- **DIRECTIVE**
Extract the full listing verbatim and drop any pictures from your copy.
[start of DATA BLOCK]
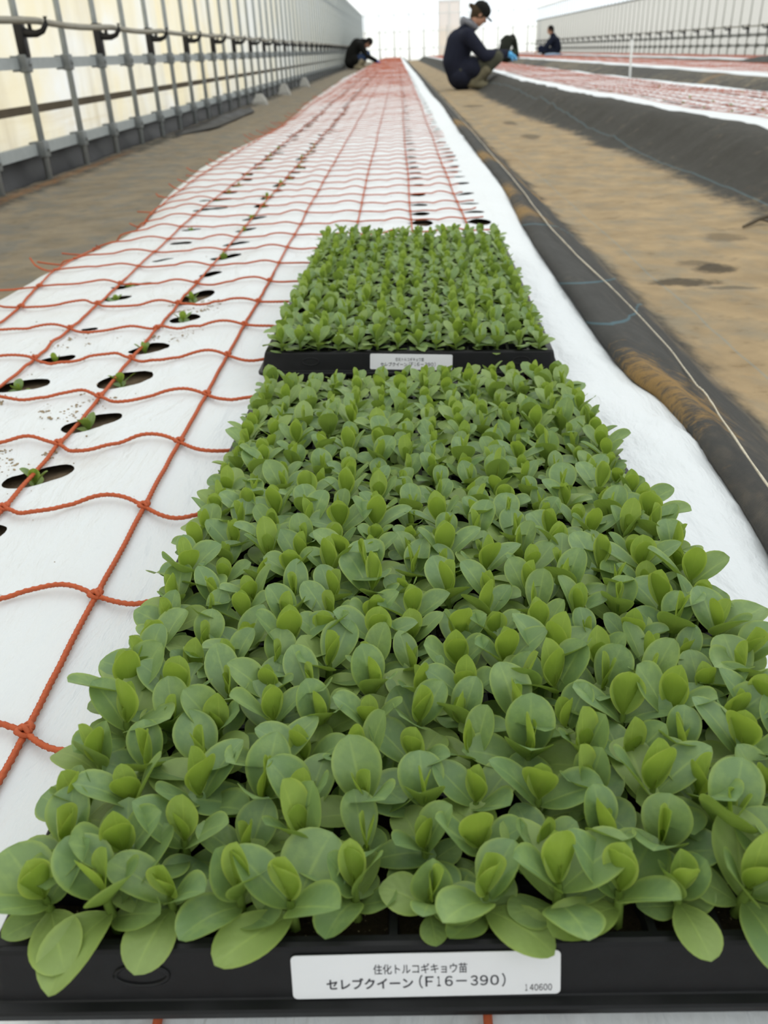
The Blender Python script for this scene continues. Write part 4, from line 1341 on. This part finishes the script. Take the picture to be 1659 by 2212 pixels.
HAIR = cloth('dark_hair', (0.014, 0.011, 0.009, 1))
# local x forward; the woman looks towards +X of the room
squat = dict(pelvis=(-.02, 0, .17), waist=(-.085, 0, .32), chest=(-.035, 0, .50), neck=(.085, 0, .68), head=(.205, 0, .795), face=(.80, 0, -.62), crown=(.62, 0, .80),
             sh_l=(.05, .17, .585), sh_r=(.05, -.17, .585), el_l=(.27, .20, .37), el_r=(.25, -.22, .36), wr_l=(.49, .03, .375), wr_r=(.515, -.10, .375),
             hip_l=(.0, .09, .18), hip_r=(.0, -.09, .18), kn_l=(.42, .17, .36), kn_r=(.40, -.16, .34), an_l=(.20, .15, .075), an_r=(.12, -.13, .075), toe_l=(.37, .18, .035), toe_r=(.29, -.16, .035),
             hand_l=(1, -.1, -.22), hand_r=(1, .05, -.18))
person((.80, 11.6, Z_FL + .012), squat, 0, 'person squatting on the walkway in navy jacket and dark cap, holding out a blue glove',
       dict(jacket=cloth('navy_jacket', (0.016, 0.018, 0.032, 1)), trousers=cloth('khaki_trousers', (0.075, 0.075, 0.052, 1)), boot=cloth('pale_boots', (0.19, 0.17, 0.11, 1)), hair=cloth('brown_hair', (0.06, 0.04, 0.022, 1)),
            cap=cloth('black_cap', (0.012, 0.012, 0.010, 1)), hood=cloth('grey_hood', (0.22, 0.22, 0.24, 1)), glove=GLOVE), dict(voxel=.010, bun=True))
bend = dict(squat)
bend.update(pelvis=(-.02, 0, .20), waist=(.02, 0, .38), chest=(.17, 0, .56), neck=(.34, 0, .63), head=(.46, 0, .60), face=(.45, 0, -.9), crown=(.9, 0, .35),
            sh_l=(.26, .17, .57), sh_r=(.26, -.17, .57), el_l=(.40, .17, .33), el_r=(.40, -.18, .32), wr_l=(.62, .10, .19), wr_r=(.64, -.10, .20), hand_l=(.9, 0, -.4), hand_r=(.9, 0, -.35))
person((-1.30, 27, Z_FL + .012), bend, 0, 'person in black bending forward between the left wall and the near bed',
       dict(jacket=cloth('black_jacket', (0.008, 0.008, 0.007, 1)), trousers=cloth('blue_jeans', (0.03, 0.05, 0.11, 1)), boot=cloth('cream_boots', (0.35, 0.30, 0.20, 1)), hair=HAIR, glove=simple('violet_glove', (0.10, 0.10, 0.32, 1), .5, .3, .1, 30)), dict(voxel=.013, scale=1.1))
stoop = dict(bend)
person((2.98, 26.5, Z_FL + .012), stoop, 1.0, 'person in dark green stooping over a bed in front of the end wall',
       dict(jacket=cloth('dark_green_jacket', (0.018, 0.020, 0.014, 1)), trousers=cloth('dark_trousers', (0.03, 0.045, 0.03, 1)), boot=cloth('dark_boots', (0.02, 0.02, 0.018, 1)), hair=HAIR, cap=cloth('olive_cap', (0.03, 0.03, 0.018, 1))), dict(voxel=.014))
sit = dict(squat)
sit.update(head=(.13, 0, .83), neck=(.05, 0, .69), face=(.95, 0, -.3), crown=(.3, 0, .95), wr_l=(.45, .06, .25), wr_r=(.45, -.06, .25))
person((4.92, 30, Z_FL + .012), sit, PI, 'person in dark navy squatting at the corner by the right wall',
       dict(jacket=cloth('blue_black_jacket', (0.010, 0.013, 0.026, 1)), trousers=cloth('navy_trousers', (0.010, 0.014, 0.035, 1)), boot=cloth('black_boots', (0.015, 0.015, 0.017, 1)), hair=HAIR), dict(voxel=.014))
[end of DATA BLOCK]
- **TASK RESULT**
The Blender Python script for this scene continues. Write part 4, from line 1341 on. This part finishes the script. Take the picture to be 1659 by 2212 pixels.
HAIR = cloth('dark_hair', (0.014, 0.011, 0.009, 1))
# local x forward; the woman looks towards +X of the room
squat = dict(pelvis=(-.02, 0, .17), waist=(-.085, 0, .32), chest=(-.035, 0, .50), neck=(.085, 0, .68), head=(.205, 0, .795), face=(.80, 0, -.62), crown=(.62, 0, .80),
             sh_l=(.05, .17, .585), sh_r=(.05, -.17, .585), el_l=(.27, .20, .37), el_r=(.25, -.22, .36), wr_l=(.49, .03, .375), wr_r=(.515, -.10, .375),
             hip_l=(.0, .09, .18), hip_r=(.0, -.09, .18), kn_l=(.42, .17, .36), kn_r=(.40, -.16, .34), an_l=(.20, .15, .075), an_r=(.12, -.13, .075), toe_l=(.37, .18, .035), toe_r=(.29, -.16, .035),
             hand_l=(1, -.1, -.22), hand_r=(1, .05, -.18))
person((.80, 11.6, Z_FL + .012), squat, 0, 'person squatting on the walkway in navy jacket and dark cap, holding out a blue glove',
       dict(jacket=cloth('navy_jacket', (0.016, 0.018, 0.032, 1)), trousers=cloth('khaki_trousers', (0.075, 0.075, 0.052, 1)), boot=cloth('pale_boots', (0.19, 0.17, 0.11, 1)), hair=cloth('brown_hair', (0.06, 0.04, 0.022, 1)),
            cap=cloth('black_cap', (0.012, 0.012, 0.010, 1)), hood=cloth('grey_hood', (0.22, 0.22, 0.24, 1)), glove=GLOVE), dict(voxel=.010, bun=True))
bend = dict(squat)
bend.update(pelvis=(-.02, 0, .20), waist=(.02, 0, .38), chest=(.17, 0, .56), neck=(.34, 0, .63), head=(.46, 0, .60), face=(.45, 0, -.9), crown=(.9, 0, .35),
            sh_l=(.26, .17, .57), sh_r=(.26, -.17, .57), el_l=(.40, .17, .33), el_r=(.40, -.18, .32), wr_l=(.62, .10, .19), wr_r=(.64, -.10, .20), hand_l=(.9, 0, -.4), hand_r=(.9, 0, -.35))
person((-1.30, 27, Z_FL + .012), bend, 0, 'person in black bending forward between the left wall and the near bed',
       dict(jacket=cloth('black_jacket', (0.008, 0.008, 0.007, 1)), trousers=cloth('blue_jeans', (0.03, 0.05, 0.11, 1)), boot=cloth('cream_boots', (0.35, 0.30, 0.20, 1)), hair=HAIR, glove=simple('violet_glove', (0.10, 0.10, 0.32, 1), .5, .3, .1, 30)), dict(voxel=.013, scale=1.1))
stoop = dict(bend)
person((2.98, 26.5, Z_FL + .012), stoop, 1.0, 'person in dark green stooping over a bed in front of the end wall',
       dict(jacket=cloth('dark_green_jacket', (0.018, 0.020, 0.014, 1)), trousers=cloth('dark_trousers', (0.03, 0.045, 0.03, 1)), boot=cloth('dark_boots', (0.02, 0.02, 0.018, 1)), hair=HAIR, cap=cloth('olive_cap', (0.03, 0.03, 0.018, 1))), dict(voxel=.014))
sit = dict(squat)
sit.update(head=(.13, 0, .83), neck=(.05, 0, .69), face=(.95, 0, -.3), crown=(.3, 0, .95), wr_l=(.45, .06, .25), wr_r=(.45, -.06, .25))
person((4.92, 30, Z_FL + .012), sit, PI, 'person in dark navy squatting at the corner by the right wall',
       dict(jacket=cloth('blue_black_jacket', (0.010, 0.013, 0.026, 1)), trousers=cloth('navy_trousers', (0.010, 0.014, 0.035, 1)), boot=cloth('black_boots', (0.015, 0.015, 0.017, 1)), hair=HAIR), dict(voxel=.014))